The mystery of Smile is gone now, too, even though the brilliance remains, and that’s a part of my maturing attitude about both albums now, too. Thinking about getting mixtapes now is quaint, almost romantic. Smile resonates with that romanticism still, but there is an excitement, if no real intimacy, about pretty much all music being available to everyone everywhere. Smile will stand up for those who didn’t have to work hard for it.
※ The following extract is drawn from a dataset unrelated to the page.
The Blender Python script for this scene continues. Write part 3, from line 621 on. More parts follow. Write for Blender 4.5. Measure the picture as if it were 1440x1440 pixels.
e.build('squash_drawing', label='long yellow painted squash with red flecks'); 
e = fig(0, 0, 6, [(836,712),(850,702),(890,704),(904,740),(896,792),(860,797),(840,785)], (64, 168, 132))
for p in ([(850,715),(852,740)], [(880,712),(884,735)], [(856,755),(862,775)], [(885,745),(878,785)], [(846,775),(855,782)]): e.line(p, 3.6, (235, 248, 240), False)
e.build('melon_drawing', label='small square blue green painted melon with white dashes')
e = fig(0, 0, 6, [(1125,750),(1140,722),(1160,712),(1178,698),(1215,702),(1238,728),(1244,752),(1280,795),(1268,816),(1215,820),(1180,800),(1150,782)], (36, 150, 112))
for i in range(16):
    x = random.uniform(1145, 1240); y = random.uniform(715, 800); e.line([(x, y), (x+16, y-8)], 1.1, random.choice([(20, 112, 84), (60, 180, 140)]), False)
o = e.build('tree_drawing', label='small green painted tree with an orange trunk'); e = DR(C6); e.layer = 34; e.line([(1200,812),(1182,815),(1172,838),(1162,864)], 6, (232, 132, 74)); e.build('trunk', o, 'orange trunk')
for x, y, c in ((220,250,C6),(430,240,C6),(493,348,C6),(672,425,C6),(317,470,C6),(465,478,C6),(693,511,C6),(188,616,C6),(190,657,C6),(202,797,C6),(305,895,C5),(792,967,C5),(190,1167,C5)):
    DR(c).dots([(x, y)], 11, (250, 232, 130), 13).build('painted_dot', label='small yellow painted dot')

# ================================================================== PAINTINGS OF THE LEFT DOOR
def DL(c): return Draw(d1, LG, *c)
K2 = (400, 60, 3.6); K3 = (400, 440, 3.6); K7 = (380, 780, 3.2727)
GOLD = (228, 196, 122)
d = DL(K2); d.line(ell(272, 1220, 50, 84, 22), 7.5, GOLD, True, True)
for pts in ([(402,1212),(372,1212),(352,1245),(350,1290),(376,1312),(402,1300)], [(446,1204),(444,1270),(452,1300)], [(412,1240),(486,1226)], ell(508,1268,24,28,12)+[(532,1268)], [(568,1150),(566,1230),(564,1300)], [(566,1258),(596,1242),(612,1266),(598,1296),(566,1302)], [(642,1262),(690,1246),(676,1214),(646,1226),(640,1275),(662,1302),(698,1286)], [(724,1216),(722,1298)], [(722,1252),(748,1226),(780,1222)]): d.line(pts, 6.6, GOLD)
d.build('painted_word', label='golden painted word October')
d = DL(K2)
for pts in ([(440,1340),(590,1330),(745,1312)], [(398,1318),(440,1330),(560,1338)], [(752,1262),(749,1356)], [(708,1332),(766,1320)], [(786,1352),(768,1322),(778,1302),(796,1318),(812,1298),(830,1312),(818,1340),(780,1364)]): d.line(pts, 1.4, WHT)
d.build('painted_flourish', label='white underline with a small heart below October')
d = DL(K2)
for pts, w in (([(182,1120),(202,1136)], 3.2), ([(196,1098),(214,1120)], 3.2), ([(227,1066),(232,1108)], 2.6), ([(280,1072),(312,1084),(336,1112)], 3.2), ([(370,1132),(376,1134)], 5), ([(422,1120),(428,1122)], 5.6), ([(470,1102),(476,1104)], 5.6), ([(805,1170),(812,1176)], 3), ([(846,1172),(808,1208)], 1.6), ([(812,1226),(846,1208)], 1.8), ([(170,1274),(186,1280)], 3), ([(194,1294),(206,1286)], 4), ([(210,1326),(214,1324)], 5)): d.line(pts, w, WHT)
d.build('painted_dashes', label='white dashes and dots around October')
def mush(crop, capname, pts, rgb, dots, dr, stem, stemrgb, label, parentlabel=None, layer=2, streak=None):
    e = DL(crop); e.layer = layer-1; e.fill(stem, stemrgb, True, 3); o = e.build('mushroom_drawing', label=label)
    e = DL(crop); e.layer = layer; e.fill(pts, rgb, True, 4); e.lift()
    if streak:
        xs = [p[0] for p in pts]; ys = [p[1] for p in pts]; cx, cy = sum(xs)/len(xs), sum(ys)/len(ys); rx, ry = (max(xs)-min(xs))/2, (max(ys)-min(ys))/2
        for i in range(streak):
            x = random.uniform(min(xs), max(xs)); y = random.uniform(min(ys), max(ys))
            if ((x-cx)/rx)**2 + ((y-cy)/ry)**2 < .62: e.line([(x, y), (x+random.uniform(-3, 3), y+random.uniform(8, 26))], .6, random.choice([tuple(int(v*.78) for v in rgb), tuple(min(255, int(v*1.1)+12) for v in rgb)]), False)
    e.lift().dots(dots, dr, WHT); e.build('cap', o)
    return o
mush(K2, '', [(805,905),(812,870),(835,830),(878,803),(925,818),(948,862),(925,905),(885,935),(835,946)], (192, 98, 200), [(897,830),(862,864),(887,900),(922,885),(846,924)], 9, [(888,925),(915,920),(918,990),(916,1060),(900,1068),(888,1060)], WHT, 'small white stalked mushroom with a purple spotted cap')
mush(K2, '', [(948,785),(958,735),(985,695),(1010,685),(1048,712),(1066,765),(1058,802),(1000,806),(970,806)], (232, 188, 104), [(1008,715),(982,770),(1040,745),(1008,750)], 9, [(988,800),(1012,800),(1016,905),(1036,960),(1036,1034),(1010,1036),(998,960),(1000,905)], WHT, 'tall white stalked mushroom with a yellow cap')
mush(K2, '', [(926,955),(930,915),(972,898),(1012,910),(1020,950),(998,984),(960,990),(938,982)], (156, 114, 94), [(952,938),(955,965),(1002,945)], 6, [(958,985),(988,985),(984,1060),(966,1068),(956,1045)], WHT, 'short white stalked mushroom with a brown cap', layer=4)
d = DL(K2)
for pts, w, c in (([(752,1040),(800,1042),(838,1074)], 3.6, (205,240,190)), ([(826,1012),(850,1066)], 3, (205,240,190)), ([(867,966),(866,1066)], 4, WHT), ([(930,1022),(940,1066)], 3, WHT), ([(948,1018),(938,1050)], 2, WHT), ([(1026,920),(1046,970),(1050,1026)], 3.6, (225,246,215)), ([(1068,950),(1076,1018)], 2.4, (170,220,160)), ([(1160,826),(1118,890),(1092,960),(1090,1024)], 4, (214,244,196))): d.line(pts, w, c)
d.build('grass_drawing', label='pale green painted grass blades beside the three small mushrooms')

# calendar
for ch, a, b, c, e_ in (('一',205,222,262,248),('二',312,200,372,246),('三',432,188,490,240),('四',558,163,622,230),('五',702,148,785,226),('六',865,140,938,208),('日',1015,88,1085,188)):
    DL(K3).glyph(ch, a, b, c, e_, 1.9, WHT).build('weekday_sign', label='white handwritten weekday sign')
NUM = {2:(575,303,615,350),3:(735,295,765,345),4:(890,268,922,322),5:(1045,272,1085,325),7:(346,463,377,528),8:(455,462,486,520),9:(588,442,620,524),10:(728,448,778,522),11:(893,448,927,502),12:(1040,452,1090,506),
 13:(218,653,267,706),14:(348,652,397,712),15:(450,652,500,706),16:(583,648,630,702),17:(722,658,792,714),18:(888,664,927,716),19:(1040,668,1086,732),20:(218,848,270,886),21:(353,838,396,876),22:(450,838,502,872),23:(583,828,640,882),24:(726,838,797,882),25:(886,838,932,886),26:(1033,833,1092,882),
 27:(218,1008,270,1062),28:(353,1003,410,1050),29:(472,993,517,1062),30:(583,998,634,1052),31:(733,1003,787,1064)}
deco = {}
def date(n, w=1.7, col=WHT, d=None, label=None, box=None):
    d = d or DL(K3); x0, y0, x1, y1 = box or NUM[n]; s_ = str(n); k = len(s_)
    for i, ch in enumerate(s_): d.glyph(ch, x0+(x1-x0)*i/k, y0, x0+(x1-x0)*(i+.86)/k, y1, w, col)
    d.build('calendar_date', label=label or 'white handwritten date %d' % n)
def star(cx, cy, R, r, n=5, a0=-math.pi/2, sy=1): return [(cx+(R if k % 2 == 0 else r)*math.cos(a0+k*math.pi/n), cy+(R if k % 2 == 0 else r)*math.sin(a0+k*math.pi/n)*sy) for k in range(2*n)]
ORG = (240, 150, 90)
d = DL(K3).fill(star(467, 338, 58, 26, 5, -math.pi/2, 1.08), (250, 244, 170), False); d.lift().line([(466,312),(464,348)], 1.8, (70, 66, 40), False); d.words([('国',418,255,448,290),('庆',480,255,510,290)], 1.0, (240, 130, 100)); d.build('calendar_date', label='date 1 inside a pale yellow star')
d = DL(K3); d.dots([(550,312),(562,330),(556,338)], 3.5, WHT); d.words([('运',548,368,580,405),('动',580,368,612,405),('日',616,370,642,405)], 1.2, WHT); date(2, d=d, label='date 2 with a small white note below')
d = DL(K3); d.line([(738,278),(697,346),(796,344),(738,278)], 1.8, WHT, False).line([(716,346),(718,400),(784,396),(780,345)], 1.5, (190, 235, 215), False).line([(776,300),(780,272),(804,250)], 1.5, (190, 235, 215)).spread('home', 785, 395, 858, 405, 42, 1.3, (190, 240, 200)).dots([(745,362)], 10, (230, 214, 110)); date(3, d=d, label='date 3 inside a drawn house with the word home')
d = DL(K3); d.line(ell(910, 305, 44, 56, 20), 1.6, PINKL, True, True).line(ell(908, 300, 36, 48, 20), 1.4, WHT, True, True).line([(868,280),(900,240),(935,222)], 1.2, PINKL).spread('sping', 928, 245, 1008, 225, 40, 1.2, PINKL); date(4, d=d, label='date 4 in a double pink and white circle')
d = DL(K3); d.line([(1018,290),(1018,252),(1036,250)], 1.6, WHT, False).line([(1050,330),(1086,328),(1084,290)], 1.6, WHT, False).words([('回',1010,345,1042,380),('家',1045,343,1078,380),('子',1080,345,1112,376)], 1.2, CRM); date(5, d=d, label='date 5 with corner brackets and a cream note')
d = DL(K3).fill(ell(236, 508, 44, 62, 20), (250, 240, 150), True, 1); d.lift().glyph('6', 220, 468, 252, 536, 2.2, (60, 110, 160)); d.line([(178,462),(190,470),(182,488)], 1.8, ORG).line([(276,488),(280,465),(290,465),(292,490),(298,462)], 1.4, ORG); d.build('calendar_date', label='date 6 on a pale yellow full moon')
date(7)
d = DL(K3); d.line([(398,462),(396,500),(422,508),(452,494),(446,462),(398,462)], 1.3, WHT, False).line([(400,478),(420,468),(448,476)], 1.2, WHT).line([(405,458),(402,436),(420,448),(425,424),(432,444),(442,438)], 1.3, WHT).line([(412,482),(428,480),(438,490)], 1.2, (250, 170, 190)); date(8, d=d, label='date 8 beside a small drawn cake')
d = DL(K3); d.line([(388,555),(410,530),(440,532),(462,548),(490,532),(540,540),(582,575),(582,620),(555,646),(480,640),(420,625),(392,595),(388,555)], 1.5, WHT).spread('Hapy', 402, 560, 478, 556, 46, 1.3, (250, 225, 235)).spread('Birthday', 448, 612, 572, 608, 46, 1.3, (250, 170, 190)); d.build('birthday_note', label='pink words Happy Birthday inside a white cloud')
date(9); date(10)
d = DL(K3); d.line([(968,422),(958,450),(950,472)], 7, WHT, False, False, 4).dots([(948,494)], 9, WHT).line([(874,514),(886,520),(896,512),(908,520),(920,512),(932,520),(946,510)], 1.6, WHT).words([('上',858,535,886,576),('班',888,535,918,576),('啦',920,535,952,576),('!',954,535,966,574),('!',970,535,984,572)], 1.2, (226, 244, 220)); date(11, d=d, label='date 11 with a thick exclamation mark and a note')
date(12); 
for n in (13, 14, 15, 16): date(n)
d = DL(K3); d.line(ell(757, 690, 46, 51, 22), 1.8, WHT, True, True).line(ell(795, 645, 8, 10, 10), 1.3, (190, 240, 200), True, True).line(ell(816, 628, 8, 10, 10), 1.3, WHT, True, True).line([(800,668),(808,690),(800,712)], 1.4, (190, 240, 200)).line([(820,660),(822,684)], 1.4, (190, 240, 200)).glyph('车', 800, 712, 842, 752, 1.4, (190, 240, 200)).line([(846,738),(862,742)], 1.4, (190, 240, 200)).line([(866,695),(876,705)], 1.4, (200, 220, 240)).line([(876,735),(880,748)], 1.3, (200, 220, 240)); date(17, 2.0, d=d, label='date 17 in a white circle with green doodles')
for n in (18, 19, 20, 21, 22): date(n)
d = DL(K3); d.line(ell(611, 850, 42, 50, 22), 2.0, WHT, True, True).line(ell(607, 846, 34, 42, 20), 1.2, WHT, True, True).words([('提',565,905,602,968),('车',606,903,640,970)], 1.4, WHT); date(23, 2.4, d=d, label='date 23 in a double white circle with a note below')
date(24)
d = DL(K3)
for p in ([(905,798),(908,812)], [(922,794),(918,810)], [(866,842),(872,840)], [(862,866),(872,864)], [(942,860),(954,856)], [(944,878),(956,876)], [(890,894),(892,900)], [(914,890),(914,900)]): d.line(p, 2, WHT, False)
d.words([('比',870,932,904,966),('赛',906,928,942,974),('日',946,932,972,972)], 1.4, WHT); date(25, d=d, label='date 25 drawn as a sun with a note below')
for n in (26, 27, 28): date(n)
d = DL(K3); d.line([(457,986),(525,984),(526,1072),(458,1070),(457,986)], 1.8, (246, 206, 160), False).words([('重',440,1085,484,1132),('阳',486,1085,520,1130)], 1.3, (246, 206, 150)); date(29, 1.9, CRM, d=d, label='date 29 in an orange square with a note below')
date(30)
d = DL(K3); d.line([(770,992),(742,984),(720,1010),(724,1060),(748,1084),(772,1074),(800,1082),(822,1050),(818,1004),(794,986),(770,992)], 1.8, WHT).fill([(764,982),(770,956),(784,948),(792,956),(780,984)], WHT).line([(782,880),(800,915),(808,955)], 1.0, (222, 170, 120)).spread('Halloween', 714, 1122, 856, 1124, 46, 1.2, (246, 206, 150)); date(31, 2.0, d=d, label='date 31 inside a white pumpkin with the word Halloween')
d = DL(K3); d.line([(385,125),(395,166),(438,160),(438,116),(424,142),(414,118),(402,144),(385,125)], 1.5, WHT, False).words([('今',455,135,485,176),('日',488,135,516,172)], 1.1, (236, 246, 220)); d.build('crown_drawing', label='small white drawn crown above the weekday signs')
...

For me the ghost of nostalgia still haunts Smile, where Smiley Smile makes me think of who I am now. When’s the last time you listened to both?

 

Near Cognate: The Beach Boys’ “The Warmth Of The Sun”, by Chris Thile with Gillian Welch and David Rawlings

Earnest, beautiful, not necessary perfect. I’m excited for what A Prairie Home Companion will become. Especially after reading the comments on this video where people claim that The Beach Boys needed “studio magic” to sound good. I’m asuming by “studio magic” they meant “near suicidal, drug-overdosing levels of parental abuse”, which was what they were getting.

Anyhoo, Gillian Welch is the perfect company for Thile to keep: a talented outsider that won the respect of her peers just being true to herself. That’s all Thile has ever done. Hopefully the respect rolls in.